Sunday, December 16, 2012

NEEDED A BLANKIE

Dear Spike:

Today you made me a blankie. And today I sort of needed a blankie.

So thank you. That was nice.

Love,
dad
  

Friday, December 14, 2012

THAT TERRIBLE NIGHT


Dear Spike:

Nearly six years ago, in the wake of a mass shooting at Trolley Square, I stood outside that historic building, just three blocks from our home, and watched the coroner’s trucks line up to take the bodies away.

I wondered then, and for a long time afterward, if I would ever be able to pass that place and not think of the terrible things that had happened there.

And for a long time, I couldn’t.

But I have passed there nearly every day since, and we have been there together on many occasions, and time has done its work. I rarely think of that terrible night.

I did tonight, though. Of course I did. How could I not?

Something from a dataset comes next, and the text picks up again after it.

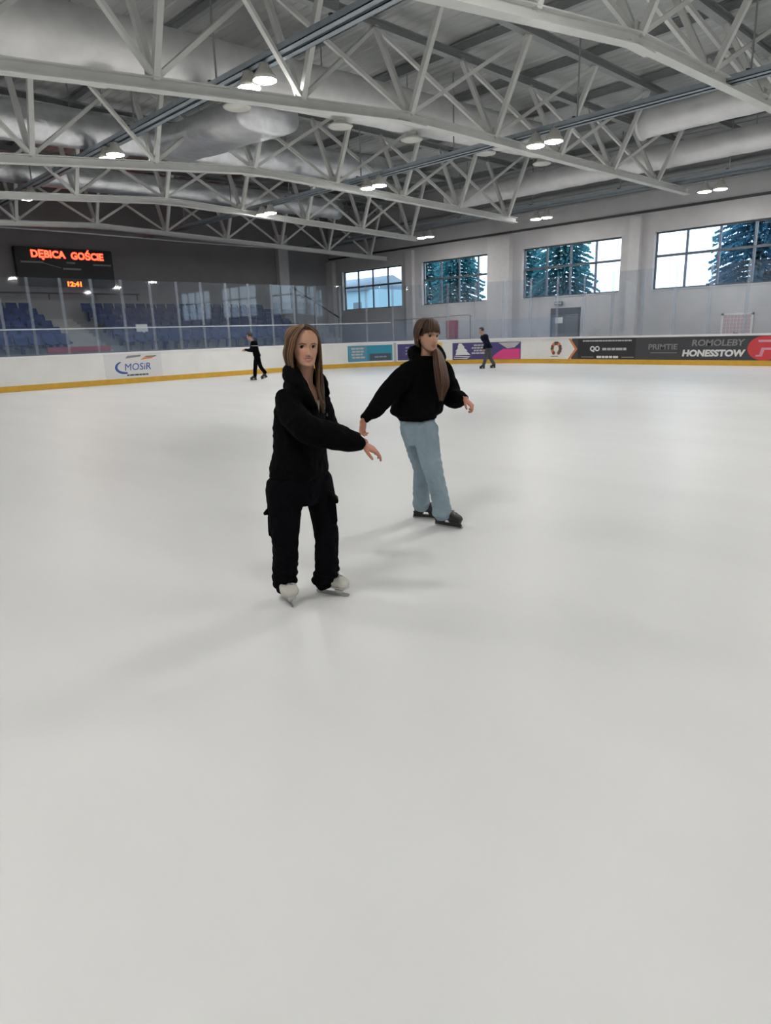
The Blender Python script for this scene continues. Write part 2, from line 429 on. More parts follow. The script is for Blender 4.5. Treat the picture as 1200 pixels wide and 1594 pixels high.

I did a few months ago, too, when a troubled young man walked into a crowded theater in Colorado and opened fire, killing 12 people and wounding 58 others.

And I did tonight, when yet another troubled young man walked into an elementary school in Connecticut and killed at least 26 people, most of them children.

How can I explain such madness to you? How can I explain such hate, such evil?

I cannot.

But at some point — some time soon, I suppose — I’ll have to try.

There was a great man who passed from this earth not quite a decade ago, who said that a parent’s job, in the face of tough questions, is to find “the simplest truthful answers.”

Tonight seems as good a time to try to do that as any.

Sometimes people hurt. And sometimes they hurt so bad, that they feel the only thing to do is to hurt other people. That doesn’t ever work, though, and in fact it only creates more pain — pain that goes on for years and years and sometimes never subsides.

Time does not heal all wounds. But nor are we forever stuck on days like today. Find the simplest truthful answers for yourself and for others, and then do what you can to move on, while offering love, sympathy and compassion for those who cannot.

Love,
dad

Wednesday, November 21, 2012

OF TERRIBLE WARFARE

Dear Spike,

The latest round of fighting between Israel and Palestine has come to a temporary halt. And on this Thanksgiving Day, that's something for which we can all be thankful.

How long will this ceasefire last? I cannot say.

There was a time, about a decade ago, in which I would have told you that a lasting peace was on its way. Slowly, to be sure. But sure nonetheless. There would be peace in the Holy Land.

Now I am not sure.

Today, both sides are claiming victory. For neither is it so. Innocent people, including children, have been killed on both sides. A new humanitarian crisis reigns in Gaza. And Israel is as far estranged from the international community as it has ever been.

It's easy to say that war is not the answer to anything. It's harder to make the case in a world of violence, revenge, patriotism and extremism — not to mention the endless industries, big and small, that profit every time a rocket in launched from Gaza or a bomb is dropped from an Israeli jet.

And it's easy, of course, to say that these are values our family does not share. But it's harder to truly separate ourselves, as tax-paying Americans, from complicity in all manner of terrible warfare.

For this minute, at least, I am thankful for peace in the Holy Land. And if that peace holds for another minute, another hour, another day, I will be thankful for that, too.